На неубедительности перерождения Ксении Дмитриевны настаивал А. Зонин (‘Октябрь’. 1925. No 11). ‘Из строк выпирает, что барыня есть барыня и запросы у ней духовные — ‘другой среды’… а люди физического труда — Гаша и муж ее (коммунист) шофер Андрей — грубые, неотесанные мещане’, — писал он, видимо, не догадываясь, что в намерение Никандрова не входило изображать ‘рабочее’ окружение героини как среду, способную целительно воздействовать на человека. Угол зрения, под которым изобразил Никандров ‘новый быт и новых людей’, не устроил и Л. Войтоловского, укорившего писателя за то, что, стремясь ‘придать своим вещам нарочитую советскую злободневность’, тот рассматривает действительность ‘в щелочку’, схватывает ее ‘на лету’ (‘Новый мир’. 1926. No 3). Некоторые же критики, отождествив точку зрения героини и автора, утверждали, что для писателя Гаша и ее муж — ‘милые и простые люди’ — являются носителями ‘неприкрашенной народной правды’ (Юргин Н. — ‘Красная новь’. 1925. No 8, Зорич А. — ‘Правда’. 1925. No 221. 27 сентября, Войтолов-ский Л. — ‘Новый мир’. 1926. No 3).
Как и в случае с появившейся позднее повестью ‘Пешком вокруг Крыма’, писателя заподозрили в сочувствии к ‘мещанской идиллии’, отсутствии критического отношения к изображаемому, намерении создать ‘песнь’ торжествующей пошлости [Николаев Я. — рец. на ‘Недра’. Кн. 14. — ‘На литературном посту’. 1928. No 7).
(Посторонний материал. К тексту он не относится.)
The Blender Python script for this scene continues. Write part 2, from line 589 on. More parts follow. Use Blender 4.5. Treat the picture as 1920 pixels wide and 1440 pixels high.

Как видим, сложное отношение автора к своей героине — смесь сочувствия, жалости, негодования и презрения, окрашенных нотой понимания, — никто из критиков уловить не смог.
С. 87. Наркомздрав — Народный комиссариат здравоохранения (центральный орган государственного управления отдельной сферой народного хозяйства).
С. 98. Фильдекос — крученая пряжа из хлопка, имеющая вид шелковой нити.
С. 117. Тихон (в миру — Василий Иванович Беланин, 1865-1925) — патриарх Московский и Всея Руси (с 1917). Выступил против декретов об отделении Церкви от Государства и об изъятии церковных ценностей. Арестован в 1922 по обвинению в антисоветской деятельности. В 1923 обратился к духовенству и верующим с призывом сохранять лояльность по отношению к советской власти. В том же году выпущен из тюрьмы, находился под домашним арестом.
С. 129. Каскет — кепи.
С. 139. Исполать — хвала, слава, славно.